Поэтому с полным основанием в 1949 году тот же Кулов, ставший уже первым секретарем Северо-Осетинского обкома ВКП (б), в отчетном докладе на 13-ой областной партконференции говорил:
«В начале 1944 года в жизни нашей республики произошли крупные исторические события. Благодаря постоянным заботам большевистской партии, лично товарища Сталина в феврале 1944 года Советским правительством были приняты государственной важности решения по дальнейшему развитию и укреплению Северо-Осетинской АССР.

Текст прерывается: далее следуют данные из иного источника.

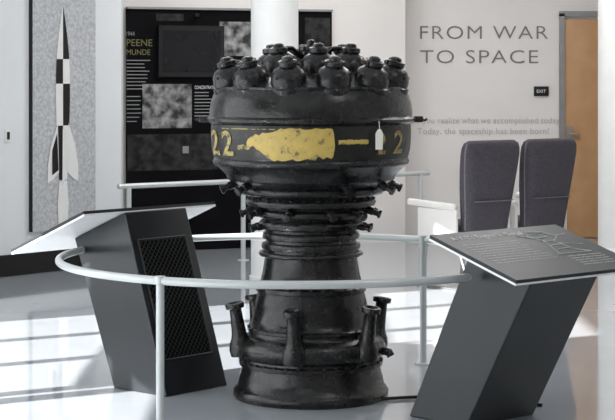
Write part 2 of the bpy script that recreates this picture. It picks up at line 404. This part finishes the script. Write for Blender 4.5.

К Северной Осетии были присоединены новые районы, среди них – город нефтяников Малгобек, Моздокский и Курпский районы… Территория нашей республики увеличилась до 50 %» («Социалистическая Осетия», 1949, 12 февраля).
С безошибочностью можно утверждать, что в этой части своего доклада партийный секретарь был вполне искренним и исторгал признательность «отцу всех народов» действительно из потаенных глубин души. Только вряд ли у него были и душа, и сердце. Ибо и то и другое у любого человека содрогнулись бы от одной мысли назвать последствия страшной трагедии своих ближайших соседей «крупным историческим событием».
Присоединение столь обширных территорий, казалось бы, должно удовлетворить даже самые неуемные аппетиты. Однако уже 4 апреля того же 1944 года руководство СОАССР ставит вопрос о передаче из состава соседнего с Моздокским Курского района Ставропольского края земель 9 колхозов и свиносовхоза «Терек».
И на этот раз мотивировка традиционная. Оказывается и эти территории якобы отличаются «экономическим и хозяйственным тяготением к Северо-Осетинской АССР». Авторов инициативы совсем не смущает вопрос, каким же это образом через месяц после передачи Моздокского района Северной Осетии вдруг возникает безудержное «тяготение» к СОАССР других территорий Ставропольского края, лежащих в сотне километров от собственно исторической территории этой республики? Видимо, специфичностью приведенной мотивировки объясняется то, что почти шесть лет потребовалось для решения этой задачи: лишь 13 февраля 1950 года Президиум Верховного Совета СССР внес частичные изменения в текст своего Указа от 7 марта 1944 года и передал эти земли Курского района Ставрополья Северной Осетии.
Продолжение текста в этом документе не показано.